8. Keira Knightley
When he was just starting out, Paul Newman took out an ad in a Hollywood trade paper apologising for his own performance in 1954's The Silver Chalice. Thirty years later, he was an Oscar winner. He wrote that apology early in his career, before he aged into a movie star, improving his skills from a terrible low into eventual monumental highs. Somehow, around the time she was (creepily) getting off with Orlando Bloom and generally being wooden for the first Pirates of the Caribbean film, Keira Knightley was only 17. Owing to the feeling that she's been around forever, it's easy to forget Knightley still hasn't left her 20s. She's one of the most hated women in show business (a bad actor whose beauty has bought her into big movies, goes the standard argument), but one who unfairly receives little recognition for some of her better acting gigs.
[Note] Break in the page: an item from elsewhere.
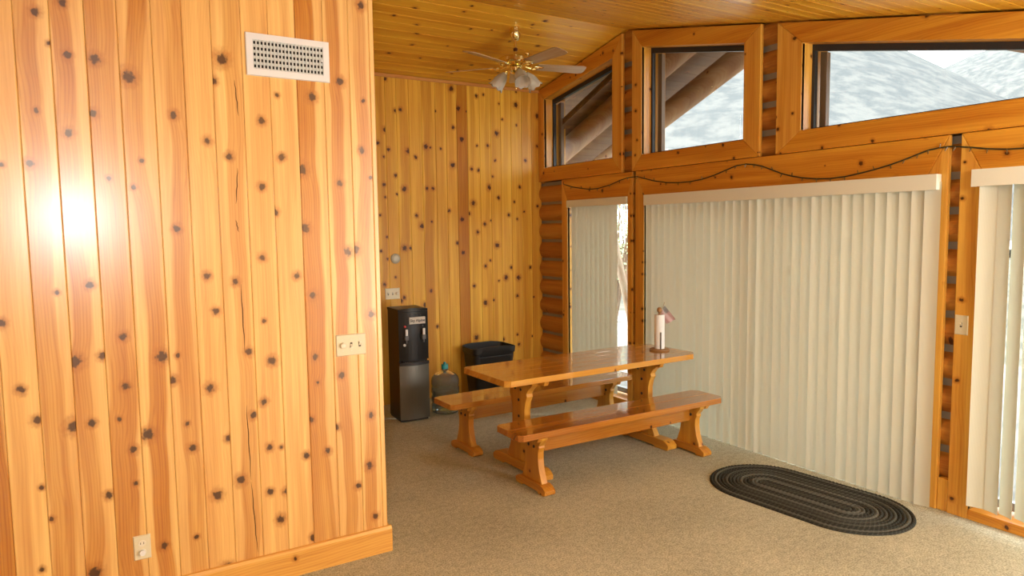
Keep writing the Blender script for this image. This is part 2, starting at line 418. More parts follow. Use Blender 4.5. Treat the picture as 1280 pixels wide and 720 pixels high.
M_dim = wood('old_pine', (0.60, 0.30, 0.08), DARK, 'X', 0.5, knot=0.2)
M_backing = simple('shadow_gap_wood', (0.10, 0.045, 0.015), 0.8)
M_chink = simple('grey_chinking', (0.28, 0.25, 0.20), 0.8)
M_gasket = simple('dark_bronze_frame', (0.028, 0.028, 0.03), 0.4)
M_alum = simple('aluminium_frame', (0.35, 0.36, 0.37), 0.4, 0.6)
M_white = simple('white_enamel', (0.77, 0.80, 0.82), 0.4)
M_grille = simple('white_grille', (0.58, 0.63, 0.62), 0.5)
M_black_in = simple('duct_dark', (0.012, 0.012, 0.012), 0.8)
M_ivory = simple('ivory_plastic', (0.72, 0.68, 0.50), 0.35)
M_ivory_d = simple('ivory_plastic_knob', (0.78, 0.75, 0.62), 0.3)
M_slot = simple('dark_slot', (0.06, 0.055, 0.04), 0.6)
M_brass = simple('polished_brass', (0.86, 0.72, 0.34), 0.14, 1.0)
M_black = simple('black_plastic', (0.008, 0.007, 0.006), 0.35, spec=0.3)
M_blackm = simple('black_matt_plastic', (0.014, 0.014, 0.015), 0.45)
M_steel = simple('brushed_steel', (0.155, 0.148, 0.125), 0.42, 0.85)
M_lab = simple('label_grey', (0.55, 0.54, 0.50), 0.5)
M_ink = simple('label_ink', (0.03, 0.03, 0.03), 0.6)
M_lever = simple('lever_white', (0.75, 0.75, 0.74), 0.4)
M_greyp = simple('grey_plastic', (0.10, 0.10, 0.105), 0.4)
M_red = simple('red_mark', (0.45, 0.03, 0.03), 0.4)
M_teal = simple('teal_cap', (0.02, 0.28, 0.30), 0.4)
M_paper = simple('paper_towel', (0.80, 0.82, 0.81), 0.9, spec=0.1)
M_wire = simple('green_wire', (0.035, 0.035, 0.015), 0.5)
M_bulb = simple('tiny_bulb', (0.16, 0.12, 0.05), 0.2)
M_flagw = simple('flag_white', (0.66, 0.64, 0.62), 0.8)
M_flagr = simple('flag_red', (0.28, 0.02, 0.03), 0.8)
M_flagb = simple('flag_blue', (0.02, 0.03, 0.06), 0.8)
M_stick = simple('stick_wood', (0.30, 0.16, 0.06), 0.5)
M_bolt = simple('dark_bolt', (0.03, 0.02, 0.012), 0.4)
M_glass_dial = simple('dial_plastic', (0.42, 0.42, 0.34), 0.3)
M_sash = simple('brown_sash', (0.20, 0.13, 0.08), 0.5)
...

Just take into account Knightley's work with Joe Wright, for one thing, the triple threat of Pride & Prejudice, Atonement and Anna Karenina all offering Knightley variations on strong-willed but vulnerable women, and all of which she knocks out of the park. Then there was her blistering, Fassbender-spanking turn in A Dangerous Method last year, her animalistic depiction of a mentally unhinged woman dividing critics but ultimately proving Knightley was willing to take risks and look potentially ridiculous in the process. Her vast improvement since Curse of the Black Pearl suggests she could have more to come. After all, she is only 27 - take a look at Tom Hardy basically failing to act
at the same age, in comparison to his status today as one of the best and most versatile performers in the business. Basically, Knightley is still too young to be written off.